As Michele Amari says in his classical work on the Muslims in Sicily, only a glance at the map is needed to shew that Sicily must be involved in continuous war with the Saracens after their occupation of Africa. And yet this same great historian represents the first naval expedition against Sicily not as starting from Africa but from Syria, and that too at a time when the subsequent Caliph Mu'āwiya was still governor of Syria. The strongly contradictory reports about this event may most easily be reconciled by regarding the first appearance of an Arabian fleet in Sicily as taking place under the Caliphate of Mu'āwiya, and connecting it with the expedition of his African governor, Mu'āwiya ibn Ḥudaij, against the Byzantines (664). Arabian tradition also accepts this Ibn Ḥudaij as the leader. It is quite probable that he himself never saw Sicily, but that the raid was made under his orders by his representative, 'Abdallāh ibn Ḳais. It is however quite certain that this naval expedition did not start from Syria but from the Pentapolis (Baṛka); the Syrian fleet had opportunities of booty nearer home; of the Pentapolis however we learn from the papyri that it was an important naval base in the seventh century, and here the fleet operating in the west received recruits from the fleets coming from Egypt. This opportunity serves to point out once again that, with the exception of special occasions, the regular war of the Arabs against the Byzantines consisted of individual summer campaigns, which bore the name κοῦρσοι and took place by water or on land. From this old custom piracy, that terrible scourge of the western Mediterranean, was developed in course of time as the great kingdoms became split up into small states, and the name Corsair is also etymologically related to the word κοῦρσον. The despatch of the fleet by Ibn Ḥudaij was such a κοῦρσον. The booty consisted of captive women and church treasures, images, which according to the Arabian historians Mu'āwiya endeavoured to sell for gold as quickly as possible among the idol-worshipping Indians.

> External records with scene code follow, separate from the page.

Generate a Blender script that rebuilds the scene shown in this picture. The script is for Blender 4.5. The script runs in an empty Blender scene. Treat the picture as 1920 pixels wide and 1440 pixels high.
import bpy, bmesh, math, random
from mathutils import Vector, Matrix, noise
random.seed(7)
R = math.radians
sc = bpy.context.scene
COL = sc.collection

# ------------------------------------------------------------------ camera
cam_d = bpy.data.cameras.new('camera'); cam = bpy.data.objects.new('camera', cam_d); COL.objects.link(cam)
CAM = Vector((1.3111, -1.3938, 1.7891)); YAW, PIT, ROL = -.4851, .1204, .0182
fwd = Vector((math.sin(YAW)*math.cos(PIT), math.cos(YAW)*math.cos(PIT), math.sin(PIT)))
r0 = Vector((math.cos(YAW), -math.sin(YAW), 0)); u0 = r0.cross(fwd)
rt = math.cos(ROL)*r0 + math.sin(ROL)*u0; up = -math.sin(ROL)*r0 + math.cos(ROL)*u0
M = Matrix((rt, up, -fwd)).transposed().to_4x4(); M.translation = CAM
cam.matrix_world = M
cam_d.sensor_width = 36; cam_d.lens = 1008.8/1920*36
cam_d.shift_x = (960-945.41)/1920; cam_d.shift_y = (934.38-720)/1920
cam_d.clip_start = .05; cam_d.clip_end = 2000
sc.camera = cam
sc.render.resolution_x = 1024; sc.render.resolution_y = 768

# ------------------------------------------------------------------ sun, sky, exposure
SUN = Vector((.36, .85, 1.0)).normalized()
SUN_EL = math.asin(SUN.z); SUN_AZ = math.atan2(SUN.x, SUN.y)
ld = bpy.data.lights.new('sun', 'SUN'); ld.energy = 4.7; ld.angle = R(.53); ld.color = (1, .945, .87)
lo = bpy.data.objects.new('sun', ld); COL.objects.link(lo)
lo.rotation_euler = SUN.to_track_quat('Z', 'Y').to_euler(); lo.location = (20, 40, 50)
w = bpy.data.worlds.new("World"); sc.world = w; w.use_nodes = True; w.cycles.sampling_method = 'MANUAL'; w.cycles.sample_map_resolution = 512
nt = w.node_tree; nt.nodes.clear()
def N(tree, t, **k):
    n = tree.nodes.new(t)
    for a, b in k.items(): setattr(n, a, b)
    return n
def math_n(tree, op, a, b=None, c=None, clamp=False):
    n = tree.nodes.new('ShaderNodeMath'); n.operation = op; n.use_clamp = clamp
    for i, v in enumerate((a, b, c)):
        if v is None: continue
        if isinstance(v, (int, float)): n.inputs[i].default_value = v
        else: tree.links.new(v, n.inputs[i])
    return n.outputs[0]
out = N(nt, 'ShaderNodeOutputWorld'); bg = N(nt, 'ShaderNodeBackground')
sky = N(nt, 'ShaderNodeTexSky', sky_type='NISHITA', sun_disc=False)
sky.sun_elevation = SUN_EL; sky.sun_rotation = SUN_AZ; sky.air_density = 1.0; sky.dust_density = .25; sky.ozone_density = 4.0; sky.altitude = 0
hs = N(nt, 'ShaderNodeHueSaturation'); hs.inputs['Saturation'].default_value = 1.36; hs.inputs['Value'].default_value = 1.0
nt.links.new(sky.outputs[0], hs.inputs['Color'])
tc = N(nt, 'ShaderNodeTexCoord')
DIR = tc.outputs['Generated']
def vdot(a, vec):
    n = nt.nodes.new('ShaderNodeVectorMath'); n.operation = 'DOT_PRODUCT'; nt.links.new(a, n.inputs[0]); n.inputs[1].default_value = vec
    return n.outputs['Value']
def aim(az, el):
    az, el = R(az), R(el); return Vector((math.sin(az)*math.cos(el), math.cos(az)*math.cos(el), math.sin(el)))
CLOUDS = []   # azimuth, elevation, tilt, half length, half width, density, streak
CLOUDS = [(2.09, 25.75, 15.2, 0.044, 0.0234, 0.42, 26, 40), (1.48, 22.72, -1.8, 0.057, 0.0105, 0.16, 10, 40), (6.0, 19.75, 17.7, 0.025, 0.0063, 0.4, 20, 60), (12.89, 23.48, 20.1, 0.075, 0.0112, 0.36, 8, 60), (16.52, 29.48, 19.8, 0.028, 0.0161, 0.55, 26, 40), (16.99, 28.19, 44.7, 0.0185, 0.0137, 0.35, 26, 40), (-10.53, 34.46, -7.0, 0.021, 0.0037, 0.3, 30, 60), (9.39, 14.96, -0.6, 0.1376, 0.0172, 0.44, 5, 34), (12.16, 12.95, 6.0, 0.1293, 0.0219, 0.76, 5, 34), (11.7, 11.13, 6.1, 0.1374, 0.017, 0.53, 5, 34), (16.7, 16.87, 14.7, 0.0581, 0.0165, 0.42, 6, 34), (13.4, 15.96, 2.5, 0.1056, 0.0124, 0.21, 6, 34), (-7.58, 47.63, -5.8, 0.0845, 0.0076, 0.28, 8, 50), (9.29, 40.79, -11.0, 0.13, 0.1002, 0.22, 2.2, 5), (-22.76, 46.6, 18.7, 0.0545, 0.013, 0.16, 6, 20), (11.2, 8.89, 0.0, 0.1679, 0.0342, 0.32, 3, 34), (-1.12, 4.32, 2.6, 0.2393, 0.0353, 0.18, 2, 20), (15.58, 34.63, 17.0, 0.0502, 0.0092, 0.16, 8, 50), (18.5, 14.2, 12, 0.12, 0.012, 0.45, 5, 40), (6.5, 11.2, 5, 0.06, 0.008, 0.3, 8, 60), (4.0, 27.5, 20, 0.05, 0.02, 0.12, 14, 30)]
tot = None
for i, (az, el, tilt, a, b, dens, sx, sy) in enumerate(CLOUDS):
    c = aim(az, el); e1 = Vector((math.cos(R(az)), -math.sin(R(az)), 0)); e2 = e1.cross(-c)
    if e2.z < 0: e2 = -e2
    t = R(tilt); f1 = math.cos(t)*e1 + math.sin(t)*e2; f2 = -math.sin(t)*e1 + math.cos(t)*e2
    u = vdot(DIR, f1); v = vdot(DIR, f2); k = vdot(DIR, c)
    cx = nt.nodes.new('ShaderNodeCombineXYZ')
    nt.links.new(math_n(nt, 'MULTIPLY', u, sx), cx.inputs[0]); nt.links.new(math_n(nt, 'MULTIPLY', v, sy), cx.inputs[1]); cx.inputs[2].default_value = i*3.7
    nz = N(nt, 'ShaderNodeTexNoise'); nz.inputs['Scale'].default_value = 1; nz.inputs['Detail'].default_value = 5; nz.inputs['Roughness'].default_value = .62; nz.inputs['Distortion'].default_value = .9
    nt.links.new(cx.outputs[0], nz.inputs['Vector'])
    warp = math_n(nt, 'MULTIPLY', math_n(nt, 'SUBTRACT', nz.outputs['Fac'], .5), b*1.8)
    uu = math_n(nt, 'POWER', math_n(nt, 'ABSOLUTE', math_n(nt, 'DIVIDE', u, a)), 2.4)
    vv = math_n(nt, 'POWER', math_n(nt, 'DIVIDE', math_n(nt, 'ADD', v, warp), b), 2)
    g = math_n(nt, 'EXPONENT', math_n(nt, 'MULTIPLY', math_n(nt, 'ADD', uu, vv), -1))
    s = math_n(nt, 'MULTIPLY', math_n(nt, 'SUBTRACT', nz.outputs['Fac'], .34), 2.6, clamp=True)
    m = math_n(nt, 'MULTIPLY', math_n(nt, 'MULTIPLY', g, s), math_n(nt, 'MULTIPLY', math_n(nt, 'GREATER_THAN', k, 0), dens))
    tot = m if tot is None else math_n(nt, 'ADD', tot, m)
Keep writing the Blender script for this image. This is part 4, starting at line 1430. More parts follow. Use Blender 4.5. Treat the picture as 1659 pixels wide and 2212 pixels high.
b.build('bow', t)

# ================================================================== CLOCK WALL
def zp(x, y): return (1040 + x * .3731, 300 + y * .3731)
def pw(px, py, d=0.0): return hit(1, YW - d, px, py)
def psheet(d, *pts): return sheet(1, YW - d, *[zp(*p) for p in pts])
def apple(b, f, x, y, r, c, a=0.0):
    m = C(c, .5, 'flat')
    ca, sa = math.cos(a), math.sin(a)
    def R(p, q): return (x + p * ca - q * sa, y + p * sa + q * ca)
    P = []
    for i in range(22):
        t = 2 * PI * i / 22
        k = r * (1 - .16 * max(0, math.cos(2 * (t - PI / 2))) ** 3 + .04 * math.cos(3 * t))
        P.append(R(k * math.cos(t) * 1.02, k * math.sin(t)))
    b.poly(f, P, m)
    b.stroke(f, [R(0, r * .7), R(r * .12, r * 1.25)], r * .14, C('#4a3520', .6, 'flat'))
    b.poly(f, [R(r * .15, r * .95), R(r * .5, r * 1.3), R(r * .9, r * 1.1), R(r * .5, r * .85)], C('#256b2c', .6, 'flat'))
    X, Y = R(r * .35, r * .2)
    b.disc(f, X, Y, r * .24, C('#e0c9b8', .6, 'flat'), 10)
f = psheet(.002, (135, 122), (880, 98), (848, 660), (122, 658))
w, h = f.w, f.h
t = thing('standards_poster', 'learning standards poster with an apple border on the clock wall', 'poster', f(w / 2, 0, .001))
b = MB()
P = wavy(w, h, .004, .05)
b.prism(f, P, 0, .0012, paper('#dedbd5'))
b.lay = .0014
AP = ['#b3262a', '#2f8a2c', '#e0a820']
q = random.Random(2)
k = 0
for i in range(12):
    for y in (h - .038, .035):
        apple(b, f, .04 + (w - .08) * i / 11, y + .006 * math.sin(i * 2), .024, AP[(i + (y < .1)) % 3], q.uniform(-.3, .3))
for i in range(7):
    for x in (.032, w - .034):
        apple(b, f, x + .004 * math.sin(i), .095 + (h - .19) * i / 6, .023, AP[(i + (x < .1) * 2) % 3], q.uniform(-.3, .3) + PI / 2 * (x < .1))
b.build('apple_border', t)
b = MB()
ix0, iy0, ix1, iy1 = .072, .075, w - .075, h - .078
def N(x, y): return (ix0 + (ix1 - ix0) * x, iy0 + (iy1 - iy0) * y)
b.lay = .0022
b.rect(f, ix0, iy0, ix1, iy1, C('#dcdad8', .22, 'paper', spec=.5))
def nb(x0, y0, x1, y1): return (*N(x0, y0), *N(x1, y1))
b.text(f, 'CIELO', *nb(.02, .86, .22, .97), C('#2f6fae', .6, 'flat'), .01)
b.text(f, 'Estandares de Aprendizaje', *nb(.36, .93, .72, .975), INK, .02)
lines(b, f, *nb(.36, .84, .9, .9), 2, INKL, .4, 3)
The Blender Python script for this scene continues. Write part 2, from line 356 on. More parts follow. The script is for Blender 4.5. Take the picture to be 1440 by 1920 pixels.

Just as this first expedition against Sicily was connected with the occupation of Northern Africa, so we must not disconnect the occasional raids of the following decades from the ever-increasing use of the fleet in the western seat of war. It can therefore cause no surprise that during the régime of the great pacificators of the Berbers, i.e. under Ḥassan and Mūsā, war was waged on Sicily more frequently.